- **TASK OBJECTIVE**
Find every line in the records below that holds the word "Write" and copy it.

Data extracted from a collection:
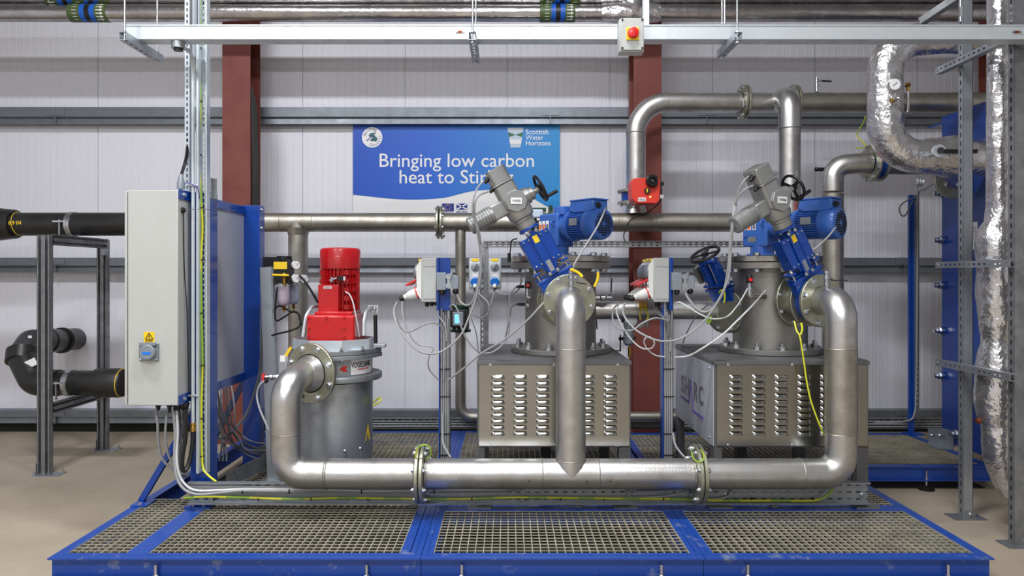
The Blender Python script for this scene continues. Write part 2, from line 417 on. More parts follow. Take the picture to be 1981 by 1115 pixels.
o = foil_tube([(1.03, PD-.12, zA+.02), (1.09, PD-.13, zA+.16), (1.22, PD-.1, zB+.2), (1.3, PD-.08, zB+.6)], rA*1.05, lump=.06, seedv=11).build('insulated_branch_pipe', 'foil')
tag(o, 'crumpled foil-wrapped branch pipe rising behind the red and yellow isolator switch', 'pipe')
# long grey trunking
BY0, BY1, BZ0, BZ1 = 3.78, 3.866, 2.806, 2.886
t = thing('cable_trunking', 'long pale galvanised cable trunking hanging across the top of the picture', 'trunking', (0, 3.82, BZ0))
MB().ext(-2.085, 2.95, BY0, BY1, BZ0, BZ1-.006).build('trunking_body', 'galv_pale', t, bev=.002)
MB().ext(-2.088, 2.953, BY0-.003, BY1+.003, BZ1-.008, BZ1).build('trunking_lid', 'galv_pale', t, bev=.001)
for px in (890, 1966):
    p = P(px, 62, BY0); o = MB().ext(p.x-.012, p.x+.012, BY0-.004, BY0, p.z-.006, p.z+.006).build('bonding_link', 'copper', t)
    for s in (-1, 1): bolt(o, (p.x+s*.018, BY0-.002, p.z), (0, -1, 0), .006)
def hanger(X, y0, y1, label, zt=BZ0, rods=True):
    t = thing('hanging_bracket', label, 'bracket', (X, (y0+y1)/2, zt-.044))
    b = MB(); h = .041
    b.slotted((X, y0, zt-h), (X, y1, zt-h), (1, 0, 0), .041, .0025)
    for s in (-1, 1): b.ext(X+s*.0195-.00125, X+s*.0195+.00125, y0, y1, zt-h, zt-.001)
    for s in (-1, 1): b.ext(X+s*.0155-.004, X+s*.0155+.004, y0, y1, zt-.0035, zt-.001)
    b.build('channel', 'galv', t)
    for y in (y0+.02, y1-.03):
        MB().cyl((X, y, zt-.05), (X, y, 6.4), .005, n=10).build('threaded_rod', 'zinc', t)
        bolt(t, (X, y, zt-h-.002), (0, 0, -1), .011); bolt(t, (X, y, zt), ZU, .011)
hanger(-2.024, 3.66, 4.05, 'slotted channel bracket on two rods at the left end of the overhead trunking')
hanger(-.19, 3.66, 4.07, 'slotted channel bracket hanging above the blue sign under the overhead trunking')
hanger(1.205, 3.66, 3.97, 'slotted channel bracket hanging over the flanged pipe bend right of the isolator')
o = MB().ext(*[ (1243-VX)/F*3.82, (1254.5-VX)/F*3.82, 3.80, 3.83, BZ1, 6.4]).build('hanging_conduit', 'galv_pale'); tag(o, 'pale square conduit dropping to the trunking beside the isolator switch', 'conduit')
o = MB().cyl(P(1402, 40, 3.86)+V((0, 0, -.02)), P(1402, 40, 3.86)+V((0, 0, 3.2)), .0065, n=10).build('threaded_rod', 'zinc'); tag(o, 'bright threaded rod hanging just left of the right-hand trunking bracket', 'rod')
# isolator
t = thing('isolator_switch', 'grey isolator box with red rotary knob on a yellow plate, fixed on the overhead trunking', 'switch', (.657, 3.74, 2.72))
MB().ext(.588, .72, 3.71, 3.779, 2.715, 2.893).build('enclosure', 'plastic_grey', t, bev=.004)
MB().ext(.594, .718, 3.70, 3.712, 2.722, 2.893).build('cover', 'plastic_grey', t, bev=.004)
MB().ext(.624, .690, 3.692, 3.70, 2.775, 2.842).build('yellow_plate', 'yellow', t, bev=.002)
o = MB().lathe((.658, 3.692, 2.810), (0, -1, 0), [(.030, 0), (.029, .012), (.026, .014)], 32).build('rotary_knob', 'red_plastic', t)
MB().box((.658, 3.672, 2.810), (.012, .012, .052)).build('knob_grip', 'red_plastic', o, bev=.003)
for a in (.603, .709):
    for z in (2.733, 2.884): MB().cyl((a, 3.7, z), (a, 3.697, z), .006, n=12).build('screw', 'black', t)
# round box + conduits at the left
t = thing('conduit_box', 'round galvanised conduit box under the left end of the trunking', 'junction box', P(345, 95, 3.82))
c = P(345, 80, 3.82); MB().cyl(c+V((0, 0, -.04)), c+V((0, 0, .002)), .036).build('box_body', 'galv', t); MB().cyl(c+V((0, 0, -.052)), c+V((0, 0, -.04)), .024, n=16).build('lid', 'black', t)
# ================================================================ skids
HS = .17
def ibeam_y(b, x, y0, y1, out, zt=HS, w=.09, h=.105):
    """edge beam running along y: top flange edge at x, going towards +out"""
    b.ext(x, x+out*w, y0, y1, zt-.008, zt); b.ext(x, x+out*w, y0, y1, zt-h, zt-h+.008); b.ext(x+out*w*.5-.003, x+out*w*.5+.003, y0, y1, zt-h, zt)
def ibeam_x(b, x0, x1, y, out=1, zt=HS, w=.09, h=.105):
    b.ext(x0, x1, y, y+out*w, zt-.008, zt); b.ext(x0, x1, y, y+out*w, zt-h, zt-h+.008); b.ext(x0, x1, y+out*w*.6-.003, y+out*w*.6+.003, zt-h, zt)
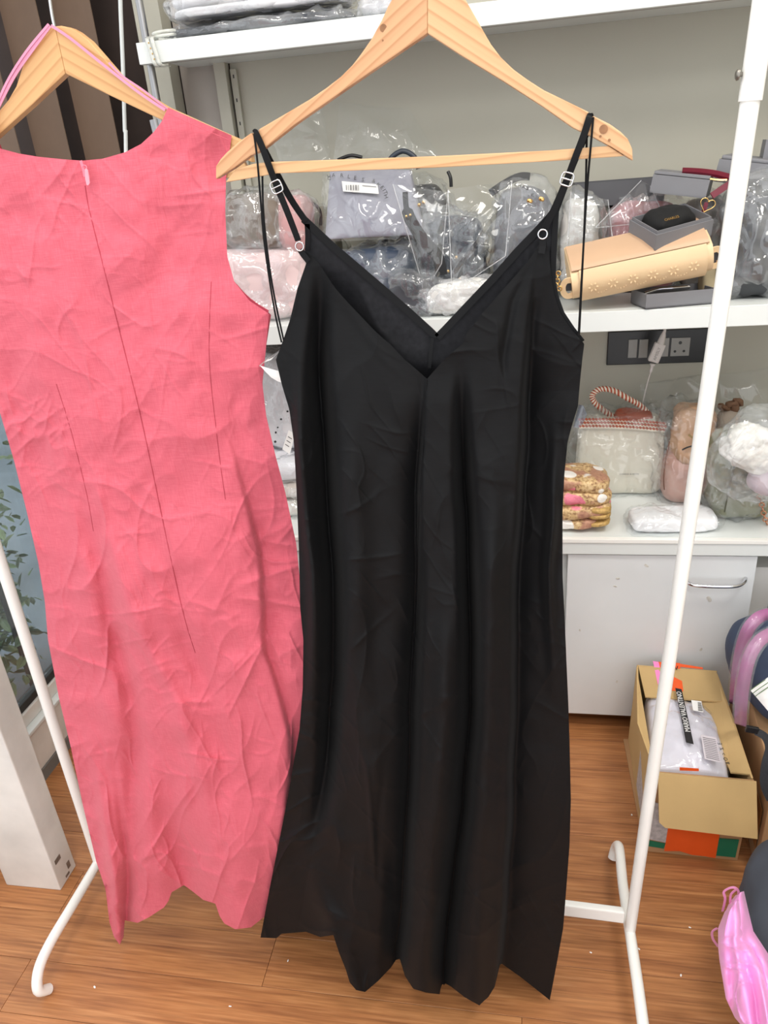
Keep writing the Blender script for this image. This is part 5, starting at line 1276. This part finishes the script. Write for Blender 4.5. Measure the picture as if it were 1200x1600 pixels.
# parcel
M_PARCEL = simple('pale_lilac_tissue', (226, 222, 232), 0.55, var=0.06, scale=20)
pz = BH + 0.010
pcl = thing('clothing_parcel', 'white clothing parcel with a black printed band in clear plastic in the open box', 'parcel', (0, 0, 0))
pcorn = [PZ(1008, 1068, pz), PZ(1116, 1088, pz), PZ(1147, 1202, pz), PZ(1016, 1190, pz)]
pcen = sum(pcorn) / 4
pcl.location = Vector((float(pcen[0]), float(pcen[1]), 0.16))
def parcel_grid(n, zt_, amp, seed, grow=0.0):
    u = np.linspace(-grow, 1 + grow, n)[None, :, None]; v = np.linspace(-grow, 1 + grow, n)[:, None, None]
    A = (pcorn[0] * (1 - u) + pcorn[1] * u) * (1 - v) + (pcorn[3] * (1 - u) + pcorn[2] * u) * v
    uu = np.clip(np.linspace(-grow, 1 + grow, n), 0, 1); e = (4 * uu * (1 - uu)) ** 0.16
    H_ = e[:, None] * e[None]
    A[..., 2] = 0.165 + (zt_ - 0.165) * H_ + amp * fbm(np.stack([A[..., 0] * 28, A[..., 1] * 28, A[..., 0] * 0 + seed], -1), 3, seed) * H_
    return A
A = parcel_grid(34, pz, 0.004, 3)
Bo = A.copy(); Bo[..., 2] = 0.163
MB().grid(A).grid(Bo).build('tissue', M_PARCEL, pcl, smooth=True)
A2 = parcel_grid(50, pz + 0.007, 0.007, 9, 0.03)
MB().grid(A2).build('plastic_wrap', M_CLEAR2, pcl, smooth=True)
def on_parcel(pts, mat, name, par, lift=0.007):
    q = [PZ(px, py, pz + lift) for px, py in pts]
    return MB().prism(q, [p + np.array([0, 0, 0.0004]) for p in q]).build(name, mat, par)
bd = on_parcel([(1055, 1075), (1065, 1077), (1084, 1163), (1072, 1160)], M_INK, 'black_band', pcl, 0.009)
p0, p1 = PZ(1077.5, 1153, pz + 0.0105), PZ(1060.5, 1080, pz + 0.0105)
dr = p1 - p0
text_part('band_lettering', 'MARIO VALENTINO', M_PAPER, bd, p0 + dr * 0.12, dr, np.cross(np.array([0, 0, 1.0]), dr), 0.0155, 0.0002)
lbp = on_parcel([(1080, 1094), (1096, 1096), (1099, 1113), (1083, 1110)], M_PAPER, 'barcode_label', pcl, 0.010)
for i in range(7):
    MB().ribbon([PZ(1090.2 + 0.1 * i, 1098 + 1.9 * i, pz + 0.0108), PZ(1095.6 + 0.4 * i, 1098.8 + 1.9 * i, pz + 0.0108)], 0.0016 if i % 2 else 0.0025, (0, 0, 1), 0.0003).build('barcode_bar', M_INK, lbp)
pl_ = on_parcel([(1095, 1148), (1119, 1153), (1127, 1192), (1101, 1186)], simple('lilac_print_panel', (214, 206, 212), 0.6), 'print_panel', pcl, 0.008)
for i in range(12):
    t_ = i / 12
    MB().ribbon([PZ(1098 + 6 * t_, 1152 + 34 * t_, pz + 0.0095), PZ(1118 + 7 * t_, 1156 + 35 * t_, pz + 0.0095)], 0.0011, (0, 0, 1), 0.0003).build('print_line', M_GREYINK, pl_)
for i, (px, py) in enumerate([(1125, 1162), (1128, 1170), (1131, 1178), (1134, 1186), (1137, 1192)]):
    text_part('recycling_mark', 'E%>O&'[i], M_INK, pcl, PZ(px, py, pz + 0.010), dr, np.cross(np.array([0, 0, 1.0]), dr), 0.012, 0.0002, 'CENTER')
op = on_front([(1062, 1199), (1092, 1201), (1092, 1205), (1062, 1204)], M_ORANGE, 'orange_tape', front, -0.012)

# second cardboard box, right
c2 = thing('cardboard_box', 'tall brown cardboard box at the right edge beside the open box', 'box', (0.70, 1.42, 0))
MB().prism([np.array(p) for p in [(0.512, 1.20, 0.001), (0.86, 1.17, 0.001), (0.90, 1.62, 0.001), (0.552, 1.64, 0.001)]], [np.array(p) for p in [(0.512, 1.20, 0.26), (0.86, 1.17, 0.26), (0.90, 1.62, 0.26), (0.552, 1.64, 0.26)]]).build('body', M_CARD2, c2, bevel=0.003)
tpb = [(0.5115, 1.22, 0.05), (0.5155, 1.27, 0.05), (0.5155, 1.27, 0.16), (0.5115, 1.22, 0.16)]
MB().prism([np.array(p) + np.array([-0.001, 0, 0]) for p in tpb], [np.array(p) + np.array([-0.0015, 0, 0]) for p in tpb]).build('clear_tape', simple('brown_clear_tape', (168, 116, 68), 0.25), c2)
nv = thing('navy_bag', 'navy duffel bag with pink straps in plastic behind the brown box', 'bag', (0.73, 1.60, 0.262))
soft_part('body', simple('navy_canvas', (54, 66, 90), 0.7, var=0.12, bump_s=0.1), nv, (0.645, 1.46, 0.36), (0.30, 0.30, 0.20), (10, 0, -8), 3, 0.006, 12, 5, 24, 0.2615)
M_PSTRAP = simple('magenta_strap', (188, 104, 160), 0.6, var=0.15, scale=30)
for k, pts in enumerate(([(1205, 958, 1.42), (1185, 965, 1.40), (1168, 985, 1.39), (1157, 1020, 1.40), (1151, 1060, 1.42), (1148, 1100, 1.47)], [(1208, 988, 1.36), (1188, 1000, 1.34), (1172, 1025, 1.325), (1163, 1060, 1.32), (1158, 1100, 1.325), (1157, 1132, 1.36)])):
    st = MB().ribbon(pxpath(pts, 8), 0.024, (-0.5, -1, 0.3), 0.004).build('strap', M_PSTRAP, nv, smooth=True)
    MB().ribbon([p + np.array([-0.002, -0.006, 0.004]) for p in pxpath(pts, 8)], 0.032, (-0.5, -1, 0.3), 0.002).build('strap_film', M_FAINT, st, smooth=True)
sc = thing('striped_cloth', 'white cloth with thin green lines on the brown box at the right edge', 'cloth', (0.66, 1.25, 0.27))
A, x, y, Y = quad_grid([(1172, 1078), (1240, 1030), (1260, 1120), (1206, 1118)], 1.20, 1.15, 14, 14, 0.01, 171, 0.004, 30)
MB().grid(A).build('sheet', M_PAPER, sc, smooth=True)
for i in range(9):
    a, b_ = (1172 + 4.0 * i, 1079 + 4.6 * i), (1196 + 4.0 * i, 1062 + 4.6 * i)
    MB().tube(pxpath([(a[0], a[1], 1.188), ((a[0] + b_[0]) / 2 - 2, (a[1] + b_[1]) / 2 + 1, 1.184), (b_[0], b_[1], 1.182)], 4), 0.0007, 5).build('green_line', simple('green_thread', (84, 116, 70), 0.7), sc)
bs = thing('black_strap', 'black webbing strap with plastic end hanging over the brown box', 'strap', P(1190, 1200, 1.15))
MB().box(P(1175, 1140, 1.145), (0.022, 0.006, 0.013), eul(0, 0, 10)).build('strap_end', M_BLACKPL, bs, bevel=0.001)
MB().ribbon(pxpath([(1182, 1143, 1.145), (1196, 1152, 1.14), (1202, 1170, 1.135), (1196, 1195, 1.13), (1194, 1225, 1.13), (1204, 1250, 1.13)], 8), 0.014, (-0.2, -1, 0.2), 0.003).build('webbing', simple('black_webbing', (38, 40, 44), 0.7, bump_s=0.4, bump_scale=300), bs)
tc_ = thing('teal_box', 'teal and white carton standing behind the navy bag', 'box', P(1200, 980, 1.72) * np.array([1, 1, 0]))
MB().box2((0.586, 1.70, 0.30), (0.63, 1.86, 0.47)).build('white_side', M_PAPER, tc_)
tl_ = MB().box2((0.6301, 1.70, 0.30), (0.80, 1.86, 0.47)).build('carton', simple('teal_card', (20, 140, 136), 0.5), tc_)
MB().box2((0.6305, 1.698, 0.30), (0.66, 1.6995, 0.40)).build('print_patch', simple('mottled_print', (180, 186, 190), 0.6, var=0.6, scale=220), tl_)
tc2 = thing('storage_bin', 'grey storage bin under the teal carton at the right', 'bin', (0.72, 1.85, 0))
MB().box2((0.588, 1.69, 0.001), (0.86, 1.98, 0.299)).build('body', simple('grey_bin_plastic', (120, 122, 124), 0.5), tc2, bevel=0.006)

# pink satin garment over a charcoal cloth heap, bottom right
hpile = thing('cloth_heap', 'charcoal jacket heaped on an olive bag at the bottom right', 'garment', (0.55, 0.92, 0))
soft_part('olive_bag', simple('olive_canvas', (86, 82, 44), 0.8), hpile, (0.56, 0.86, 0.065), (0.30, 0.30, 0.13), (0, 0, 0), 3.5, 0.006, 10, 3, 18, 0.0)
soft_part('jacket', simple('charcoal_jacket', (62, 66, 76), 0.75, var=0.08, bump_s=0.05), hpile, (0.54, 0.925, 0.19), (0.30, 0.34, 0.17), (-14, 0, 0), 2.8, 0.008, 9, 6, 30, 0.02, 0.0)
M_SATIN = simple('pink_satin', (240, 156, 216), 0.28, var=0.06, scale=8, spec=0.7, sheen=0.2)
ps = thing('satin_slip', 'shiny pink satin slip draped over the charcoal heap at the bottom right', 'garment', P(1150, 1500, 0.8) * np.array([1, 1, 0]) + np.array([0, 0, 0.05]))
L_ = [(1408, 1146), (1425, 1132), (1450, 1122), (1480, 1122), (1500, 1124), (1560, 1134), (1590, 1148), (1640, 1190)]
R_s = [(1405, 1156), (1430, 1162), (1470, 1172), (1520, 1205), (1560, 1240), (1640, 1260)]
def satin_depth(xx, yy, uu, vv):
    Y = np.interp(yy, [1400, 1640], [0.885, 0.72]) - 0.03 * np.sin(np.clip(uu, 0, 1) * math.pi) ** 0.7
    Y += gauss_line(xx, yy, [(1150, 1380), (1140, 1470), (1145, 1540)], 7, 0.014) + gauss_line(xx, yy, [(1164, 1380), (1160, 1480), (1180, 1560), (1190, 1640)], 8, 0.016) + gauss_line(xx, yy, [(1176, 1420), (1186, 1520), (1200, 1600)], 6, -0.010)
    return Y + creases(xx, yy, 34, 0.006, 181) 
A, _, _ = dress_sheet(L_, R_s, [(1146, 1412), (1150, 1408), (1156, 1406)], [(1185, 1635), (1260, 1638)], satin_depth, 90, 110)
Bc = A + np.array([0.012, 0.02, -0.004])
MB().grid(A).build('satin_panel', M_SATIN, ps, smooth=True)
MB().grid(Bc[::3, ::3]).build('satin_back', M_SATIN, ps, smooth=True)
M_SRIB = simple('pink_organza', (226, 150, 190), 0.4)
for pts in ([(1150, 1408, 0.88), (1154, 1394, 0.885), (1148, 1387, 0.885), (1139, 1388, 0.885), (1131, 1394, 0.885), (1133, 1405, 0.885), (1129, 1424, 0.885)], [(1150, 1390, 0.882), (1142, 1398, 0.882), (1141, 1412, 0.882)],
            [(1121, 1450, 0.86), (1113, 1456, 0.86), (1114, 1467, 0.86), (1122, 1479, 0.86)]):
    MB().ribbon(pxpath(pts, 8), 0.004, (0.3, -1, 0.3), 0.0006).build('ribbon_strap', M_SRIB, ps)

# lint and crumbs on the floor
for px, py, where in ((987, 1274, 'to the left of the open cardboard box'), (923, 1489, 'between the black hem and the right rack foot'), (998, 1483, 'touching the right rack foot on its right side'), (1078, 1450, 'between the cardboard box and the pink satin'),
                      (450, 1502, 'below the left corner of the black hem'), (148, 1543, 'beside the curled end of the left rack foot'), (360, 1573, 'at the bottom edge below the pink hem'), (1064, 1525, 'between the right rack foot and the pink satin')):
    c = PZ(px, py, 0.0)
    tag(MB().add(*soft(c + np.array([0, 0, 0.0014]), (0.006, 0.003, 0.0022), (px * 7 % 180, 0, 0), 2, 0.0006, 300, px, 4)).build('lint', M_PAPER, smooth=True),
        'white lint speck on the floor ' + where, 'lint', 'lint specks on the floor')

# ================================================================== OUTSIDE THE WINDOW
tag(MB().box2((-9.0, -1.2, -0.06), (-1.31, 9.0, -0.03)).build('ground_outside', simple('blue_grey_asphalt', (112, 126, 134), 0.8, var=0.12)), 'blue grey paving outside the window', kind='structure')
tag(MB().box2((-9.0, 8.0, -0.03), (-1.5, 8.2, 4.0)).build('wall_outside', simple('blue_grey_render', (104, 116, 126), 0.8)), 'blue grey wall outside the window', kind='structure')
leafm = [simple('leaf_green_%d' % i, c, 0.5, var=0.25, scale=30) for i, c in enumerate([(84, 108, 74), (112, 132, 96), (64, 86, 62)])]
def shrub(label, cx0, cy0, h, n, seed):
    t = thing('shrub', label, 'shrub', (cx0, cy0, -0.03), 'shrubs outside the window')
    rnd = random.Random(seed)
    MB().tube([(cx0, cy0, -0.03), (cx0 + 0.02, cy0, h * 0.6), (cx0, cy0 + 0.03, h * 0.95)], [0.012, 0.008, 0.004], 6).build('stem', simple('bark', (88, 74, 58), 0.9), t)
    for g in range(3):
        mb = MB()
        for k in range(n):
            p = Vector((cx0 + rnd.gauss(0, 0.07), cy0 + rnd.gauss(0, 0.08), rnd.uniform(0.05, h)))
            r = eul(rnd.uniform(0, 360), rnd.uniform(-50, 50), rnd.uniform(-50, 50)); s = rnd.uniform(0.018, 0.034)
            q = [p + r @ Vector(v) * s for v in ((-1, 0, 0), (-0.3, 0.42, 0.12), (0.5, 0.34, 0.1), (1.1, 0, -0.1), (0.5, -0.34, 0.1), (-0.3, -0.42, 0.12))]
            mb.add(q, [(0, 1, 2, 3), (0, 3, 4, 5)])
        tag(mb.build('leaves', leafm[g], t), kind='stuff')
shrub('leafy shrub outside the window, nearest the white post', -1.70, 1.74, 0.9, 230, 1)
shrub('tall leafy shrub outside the window, farther along the glass', -2.15, 2.34, 0.9, 260, 2)
shrub('broad leafy shrub far out beyond the window glass', -3.3, 3.75, 0.9, 500, 5)
shrub('low leafy shrub outside the window beside the dark railing', -1.62, 1.56, 0.40, 160, 3)
rl = thing('railing', 'thin dark railing bar outside the window', 'railing', (-1.5, 1.62, -0.03))
MB().tube([(-1.5, 1.66, -0.03), (-1.5, 1.66, 1.6)], 0.008, 8).build('bar', simple('dark_iron', (46, 50, 54), 0.5), rl, smooth=True)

- **COMPLETE OUTPUT**
The Blender Python script for this scene continues. Write part 2, from line 417 on. More parts follow. Take the picture to be 1981 by 1115 pixels.
Keep writing the Blender script for this image. This is part 5, starting at line 1276. This part finishes the script. Write for Blender 4.5. Measure the picture as if it were 1200x1600 pixels.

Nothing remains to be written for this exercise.